In February 2009, Iridium-33 collided with the Russian military communications satellite Cosmos-2251. The collision produced 600 fragments of five centimeters in diameter and several thousands smaller fragments.

It is next to impossible to predict the trajectory of such small objects well in advance, that is why Russian ballistic specialists said on Wednesday, after a NASA warning of a small satellite fragment approaching the station, that there was no potential threat of the Iridium-33 fragment colliding with the International Space Station. The Mission Control Centre however did not exclude that the ISS orbit correction might be needed. The decision to adjust the orbit was taken by midnight.

ISS orbit is regularly adjusted in the automated mode in line with the program of the Mission Control Centre.
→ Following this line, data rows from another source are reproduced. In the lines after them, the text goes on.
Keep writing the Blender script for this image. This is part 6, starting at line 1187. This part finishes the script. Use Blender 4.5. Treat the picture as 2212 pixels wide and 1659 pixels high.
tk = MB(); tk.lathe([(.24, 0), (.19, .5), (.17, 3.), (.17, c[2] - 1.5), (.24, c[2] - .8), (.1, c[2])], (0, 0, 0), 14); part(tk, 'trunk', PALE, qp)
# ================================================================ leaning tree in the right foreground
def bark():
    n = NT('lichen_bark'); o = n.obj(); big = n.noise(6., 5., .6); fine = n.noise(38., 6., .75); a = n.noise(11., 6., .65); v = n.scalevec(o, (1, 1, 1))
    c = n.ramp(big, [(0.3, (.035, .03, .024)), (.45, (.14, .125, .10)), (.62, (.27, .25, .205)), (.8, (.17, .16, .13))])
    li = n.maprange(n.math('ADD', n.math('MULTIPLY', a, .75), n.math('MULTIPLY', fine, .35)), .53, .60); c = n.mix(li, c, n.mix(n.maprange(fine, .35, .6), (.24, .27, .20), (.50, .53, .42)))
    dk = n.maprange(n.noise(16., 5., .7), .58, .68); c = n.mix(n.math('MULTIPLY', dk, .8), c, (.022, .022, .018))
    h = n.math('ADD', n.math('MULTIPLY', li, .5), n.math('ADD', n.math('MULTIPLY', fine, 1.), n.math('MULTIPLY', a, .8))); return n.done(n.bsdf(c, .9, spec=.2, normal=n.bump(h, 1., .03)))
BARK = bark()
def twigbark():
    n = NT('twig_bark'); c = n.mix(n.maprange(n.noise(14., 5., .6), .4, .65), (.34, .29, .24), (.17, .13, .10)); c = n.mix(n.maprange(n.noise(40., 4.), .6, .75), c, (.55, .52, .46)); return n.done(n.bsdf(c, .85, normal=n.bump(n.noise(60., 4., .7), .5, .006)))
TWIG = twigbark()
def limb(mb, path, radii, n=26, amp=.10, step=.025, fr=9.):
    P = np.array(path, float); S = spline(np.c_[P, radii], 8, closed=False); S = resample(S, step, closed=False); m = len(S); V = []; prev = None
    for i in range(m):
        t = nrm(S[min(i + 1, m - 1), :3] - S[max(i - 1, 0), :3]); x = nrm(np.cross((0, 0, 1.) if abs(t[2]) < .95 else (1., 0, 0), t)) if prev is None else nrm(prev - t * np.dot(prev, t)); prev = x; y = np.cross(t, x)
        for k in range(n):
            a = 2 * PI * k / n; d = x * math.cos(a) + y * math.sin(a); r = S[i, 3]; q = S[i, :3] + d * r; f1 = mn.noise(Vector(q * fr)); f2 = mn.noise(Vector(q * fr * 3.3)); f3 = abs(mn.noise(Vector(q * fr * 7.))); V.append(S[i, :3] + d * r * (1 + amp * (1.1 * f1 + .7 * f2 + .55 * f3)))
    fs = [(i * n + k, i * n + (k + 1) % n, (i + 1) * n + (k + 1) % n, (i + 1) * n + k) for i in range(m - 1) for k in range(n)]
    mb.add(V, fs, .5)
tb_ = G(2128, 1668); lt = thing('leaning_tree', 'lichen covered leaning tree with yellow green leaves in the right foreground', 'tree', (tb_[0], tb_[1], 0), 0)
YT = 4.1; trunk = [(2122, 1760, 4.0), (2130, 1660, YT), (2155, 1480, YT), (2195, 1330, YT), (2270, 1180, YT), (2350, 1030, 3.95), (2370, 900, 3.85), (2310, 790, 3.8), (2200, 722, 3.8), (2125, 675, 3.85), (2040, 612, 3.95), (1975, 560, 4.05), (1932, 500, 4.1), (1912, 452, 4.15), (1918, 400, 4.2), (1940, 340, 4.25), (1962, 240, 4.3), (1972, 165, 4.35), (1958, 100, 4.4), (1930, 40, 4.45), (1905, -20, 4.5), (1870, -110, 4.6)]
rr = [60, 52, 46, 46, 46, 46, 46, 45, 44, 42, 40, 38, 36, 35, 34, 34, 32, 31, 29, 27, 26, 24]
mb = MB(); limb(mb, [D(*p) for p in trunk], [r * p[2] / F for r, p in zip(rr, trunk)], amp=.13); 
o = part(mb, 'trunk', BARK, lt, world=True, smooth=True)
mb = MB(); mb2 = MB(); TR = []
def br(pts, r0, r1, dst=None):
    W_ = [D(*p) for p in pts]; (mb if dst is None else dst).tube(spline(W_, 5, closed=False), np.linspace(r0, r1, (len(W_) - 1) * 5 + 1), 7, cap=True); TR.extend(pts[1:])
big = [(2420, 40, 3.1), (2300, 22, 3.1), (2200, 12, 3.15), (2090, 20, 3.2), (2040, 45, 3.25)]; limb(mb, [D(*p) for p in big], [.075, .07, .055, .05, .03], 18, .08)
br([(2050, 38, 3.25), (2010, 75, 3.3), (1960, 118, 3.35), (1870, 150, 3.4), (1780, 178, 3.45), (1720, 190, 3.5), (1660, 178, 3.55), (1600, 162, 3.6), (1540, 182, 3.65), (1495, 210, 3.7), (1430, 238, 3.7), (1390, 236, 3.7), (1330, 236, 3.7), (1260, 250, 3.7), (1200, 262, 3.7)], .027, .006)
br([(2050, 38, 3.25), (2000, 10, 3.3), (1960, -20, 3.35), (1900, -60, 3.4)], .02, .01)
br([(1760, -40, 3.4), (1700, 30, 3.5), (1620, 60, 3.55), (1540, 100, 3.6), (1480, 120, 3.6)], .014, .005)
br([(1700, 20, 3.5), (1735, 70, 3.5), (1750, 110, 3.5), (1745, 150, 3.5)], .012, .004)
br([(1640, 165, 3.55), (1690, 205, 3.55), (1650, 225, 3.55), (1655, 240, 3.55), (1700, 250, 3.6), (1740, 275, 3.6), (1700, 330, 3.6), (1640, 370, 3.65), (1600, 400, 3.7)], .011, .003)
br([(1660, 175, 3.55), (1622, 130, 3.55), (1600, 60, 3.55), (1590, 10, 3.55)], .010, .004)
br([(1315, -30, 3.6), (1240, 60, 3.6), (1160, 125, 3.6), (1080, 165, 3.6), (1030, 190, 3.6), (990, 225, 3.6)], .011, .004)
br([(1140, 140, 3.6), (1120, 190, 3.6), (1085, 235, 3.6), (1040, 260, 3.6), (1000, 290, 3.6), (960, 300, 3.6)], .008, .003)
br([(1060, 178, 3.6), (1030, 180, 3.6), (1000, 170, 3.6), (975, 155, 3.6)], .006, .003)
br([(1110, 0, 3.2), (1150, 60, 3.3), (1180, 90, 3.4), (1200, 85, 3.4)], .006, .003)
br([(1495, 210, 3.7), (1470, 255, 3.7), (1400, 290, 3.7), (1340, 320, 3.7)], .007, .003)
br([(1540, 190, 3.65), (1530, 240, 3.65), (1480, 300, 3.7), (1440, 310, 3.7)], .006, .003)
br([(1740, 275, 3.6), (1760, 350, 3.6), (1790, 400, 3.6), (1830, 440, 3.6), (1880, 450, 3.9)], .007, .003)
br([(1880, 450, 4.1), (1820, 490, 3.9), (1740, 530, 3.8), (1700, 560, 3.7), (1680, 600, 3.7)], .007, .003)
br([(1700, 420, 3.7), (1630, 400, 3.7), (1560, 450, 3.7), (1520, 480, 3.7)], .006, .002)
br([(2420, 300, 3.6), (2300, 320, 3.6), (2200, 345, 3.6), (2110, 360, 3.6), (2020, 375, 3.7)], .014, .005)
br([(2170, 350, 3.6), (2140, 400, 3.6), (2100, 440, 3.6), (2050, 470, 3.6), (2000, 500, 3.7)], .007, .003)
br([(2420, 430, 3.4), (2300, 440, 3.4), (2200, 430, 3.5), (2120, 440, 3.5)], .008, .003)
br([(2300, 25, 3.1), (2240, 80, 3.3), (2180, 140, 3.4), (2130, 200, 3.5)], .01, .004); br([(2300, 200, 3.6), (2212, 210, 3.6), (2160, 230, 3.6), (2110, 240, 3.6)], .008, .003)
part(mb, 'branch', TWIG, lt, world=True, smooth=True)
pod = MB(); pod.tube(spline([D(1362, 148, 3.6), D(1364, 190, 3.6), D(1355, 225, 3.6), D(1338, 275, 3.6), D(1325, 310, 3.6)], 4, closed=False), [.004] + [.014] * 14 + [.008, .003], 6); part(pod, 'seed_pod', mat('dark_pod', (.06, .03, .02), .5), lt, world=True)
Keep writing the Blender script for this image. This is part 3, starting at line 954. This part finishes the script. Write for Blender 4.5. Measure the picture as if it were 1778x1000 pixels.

Today’s adjustment was the 15th off-schedule correction of the ISS orbit to avoid collision with space debris. The last such operation was carried out in January 2012.

Currently, more than 13,000 objects measuring 20 to 30 centimeters and tens of millions pieces of debris smaller than one centimeter are orbiting around the Earth at speed of up to 10-15 kilometers per second. A collision with a space object of about ten centimeters in diameter might be equal to a collision with a loaded KAMAZ truck running at a speed of 80-100 kilometers per hour.

The current crew of the International Space Station includes three Russian cosmonauts – Oleg Novitsky, Yevgeny Tarelkin, and Yuri Malenchenko, NASA astronauts Sunita Williams, Kevin Ford, and astronaut Akihiko Hoshide of the Japanese space agency JAXA.